Los que soñamos por la oreja
En el listado de las muchas cosas por las que le doy gracias a la vida, en lugar cimero ubico mis recuerdos de infancia. Mi generación, la de los nacidos en la primera mitad de los 60, vivió una niñez a plenitud, que sentó las bases para la cosmovisión que hoy poseo del mundo. Entre las marcas de dicha etapa, las producidas en mí por la música escuchada entonces, resultan de las más indelebles. Cuando ya me estoy poniendo viejo, a cada rato me sorprendo repitiendo melodías descubiertas en aquella década y que tengo guardadas quién sabe dónde.
En el grupo de canciones que me han acompañado en la niñez, la juventud y la adultez, en primerísimo lugar figuran las compuestas e interpretadas por la argentina María Elena Walsh. Y es que Manuelita la tortuga, El Reino del Revés o El brujito de Gulubú son de esas creaciones infantiles que al transcurrir del tiempo no se nos vuelven tontas, sino que adquieren nuevos significados y lo que en un momento entendimos como una moraleja, con los años se nos convierte en una historia de amor.

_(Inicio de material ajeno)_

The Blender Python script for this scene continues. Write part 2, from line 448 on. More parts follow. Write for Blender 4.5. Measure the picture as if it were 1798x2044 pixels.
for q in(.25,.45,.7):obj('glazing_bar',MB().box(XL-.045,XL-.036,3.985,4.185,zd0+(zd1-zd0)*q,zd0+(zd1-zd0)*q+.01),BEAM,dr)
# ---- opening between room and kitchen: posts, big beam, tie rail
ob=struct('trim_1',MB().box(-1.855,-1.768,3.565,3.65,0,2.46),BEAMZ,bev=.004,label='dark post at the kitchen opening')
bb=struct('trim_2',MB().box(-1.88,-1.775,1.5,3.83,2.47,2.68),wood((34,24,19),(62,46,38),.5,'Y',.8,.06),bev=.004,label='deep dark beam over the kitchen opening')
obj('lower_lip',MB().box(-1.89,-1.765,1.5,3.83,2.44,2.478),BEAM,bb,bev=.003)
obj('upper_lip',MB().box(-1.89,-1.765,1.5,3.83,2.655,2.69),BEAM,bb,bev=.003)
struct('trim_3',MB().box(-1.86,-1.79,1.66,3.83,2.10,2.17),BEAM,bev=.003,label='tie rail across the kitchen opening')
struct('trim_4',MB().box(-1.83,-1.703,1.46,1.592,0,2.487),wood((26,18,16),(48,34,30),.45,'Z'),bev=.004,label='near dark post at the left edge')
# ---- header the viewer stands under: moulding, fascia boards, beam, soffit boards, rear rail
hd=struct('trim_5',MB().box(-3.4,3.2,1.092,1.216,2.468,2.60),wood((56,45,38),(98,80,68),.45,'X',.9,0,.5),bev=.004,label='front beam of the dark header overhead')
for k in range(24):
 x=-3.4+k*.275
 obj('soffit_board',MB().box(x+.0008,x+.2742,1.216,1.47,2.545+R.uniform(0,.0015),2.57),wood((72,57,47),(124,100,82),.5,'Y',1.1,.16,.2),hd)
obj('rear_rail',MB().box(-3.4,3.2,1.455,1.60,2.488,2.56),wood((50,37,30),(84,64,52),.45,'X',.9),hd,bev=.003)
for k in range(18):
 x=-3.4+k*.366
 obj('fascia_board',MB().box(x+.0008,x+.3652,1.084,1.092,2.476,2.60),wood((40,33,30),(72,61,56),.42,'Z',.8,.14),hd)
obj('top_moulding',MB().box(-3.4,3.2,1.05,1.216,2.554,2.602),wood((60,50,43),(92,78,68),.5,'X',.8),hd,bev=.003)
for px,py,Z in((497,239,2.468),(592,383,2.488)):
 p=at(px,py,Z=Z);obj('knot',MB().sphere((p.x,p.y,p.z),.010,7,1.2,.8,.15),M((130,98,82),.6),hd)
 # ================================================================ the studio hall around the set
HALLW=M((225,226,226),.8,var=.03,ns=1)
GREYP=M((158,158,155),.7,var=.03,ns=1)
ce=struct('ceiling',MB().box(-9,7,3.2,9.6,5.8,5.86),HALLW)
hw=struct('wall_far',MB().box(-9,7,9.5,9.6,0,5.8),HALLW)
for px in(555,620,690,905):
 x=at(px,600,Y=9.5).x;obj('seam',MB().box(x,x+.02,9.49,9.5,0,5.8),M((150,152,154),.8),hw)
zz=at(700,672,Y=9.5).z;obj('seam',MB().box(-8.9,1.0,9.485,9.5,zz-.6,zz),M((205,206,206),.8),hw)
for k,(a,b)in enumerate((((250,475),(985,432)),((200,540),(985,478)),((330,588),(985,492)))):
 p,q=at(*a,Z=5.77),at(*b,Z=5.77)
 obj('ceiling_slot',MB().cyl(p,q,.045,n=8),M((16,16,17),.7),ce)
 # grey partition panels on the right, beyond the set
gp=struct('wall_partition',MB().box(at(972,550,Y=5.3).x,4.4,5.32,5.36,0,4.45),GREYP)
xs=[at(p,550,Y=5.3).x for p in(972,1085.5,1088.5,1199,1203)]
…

No sé si fue el programa radial Tía Tata cuenta cuentos la vía que me permitió llegar a María Elena Walsh. Quizá el encuentro con ella se originó gracias a los LP de la artista, traídos a casa por un marino mercante amigo de mi familia y que, al saber de la preocupación de mis padres porque mi hermano y yo escuchásemos buena música para niños y con idéntica motivación para con sus descendientes, al regreso de varios de sus viajes por el mundo se nos aparecía con un vinilo de la Walsh, que ocupaba sitio de honor en la discoteca familiar, junto a álbumes de Barbarito Diez, Bola de Nieve y tantísimos nombres del panteón musical nacional.
Lo cierto es que me quedé prendado de las composiciones de María Elena, con las que me adentraba en un universo donde no había buenos y malos, solo gente con diferentes características. En un país de no me acuerdo, de Mambrú, Reina Batata, Mono Liso, perro Salchicha y un hada que curaba con ¡la Vacu na lu na lu!, tuve la dicha de que se tejiera mi crianza y el amor por la Música con letra inicial mayúscula.
Lo interesante es que hoy, cuando reescucho todas esas canciones y las aprecio desde otra perspectiva, no me maravillan únicamente por la belleza de su concepción sino también por el acabado trabajo que se denota en ellas en lo concerniente a sus orquestaciones o vestimenta sonora con que los temas son arropados. No son muchas las piezas ideadas para niños que gozan de semejante privilegio y que posibilitan hallar la complejidad que mora en lo que de forma aparente es simple.
La ternura que señorea en el repertorio infantil de María Elena, adornada con dosis de humor y picardía, hace que desde sus primeros discos en solitario (al concluir el dúo que mantuviese con Leda Valladares), álbumes como Canciones para mirar o Canciones para mí, encontramos piezas que continúan sirviendo para que niños y niñas se tomen de las manos y arrastren consigo en su viaje «a algunos grandes un poco cansados de ser siempre grandes».
No he hablado aquí del trabajo literario de María Elena, recogido en libros como Novios de antaño, Fantasmas en el parque y Doña Disparate, o del repertorio para adultos compuesto por la Walsh, donde habría que mencionar clásicos como La cigarra, un himno en la voz de Mercedes Sosa y donde metaforizó la capacidad de resistencia del pueblo argentino ante las dictaduras, o aquella de Los ejecutivos, demoledora crítica de la burocracia.
La creadora que alguna vez se definió como «desabrida, limpia y chúcara» nació el 1ro. de febrero de 1930 y hace solo unas semanas, el lunes 10 de enero, falleció a los 80 años, luego de un prolongado ingreso por causa de padecimientos crónicos que la aquejaban. Para gentes como yo, la sensación que nos deja es que con su partida empezó una ausencia más —algo a lo que tristemente ya nos vamos acostumbrando—, aunque en su caso, por fortuna, ese espacio vacío al menos puede reemplazarse con sus entrañables canciones.
Ahora, al oír a los muchachos de mi barrio mal cantar tanta bazofia sonora, sueño que María Elena llega hasta ellos manejando un cuatrimotor, para reeducarlos y enseñarles la maravilla que es el Reino del Revés.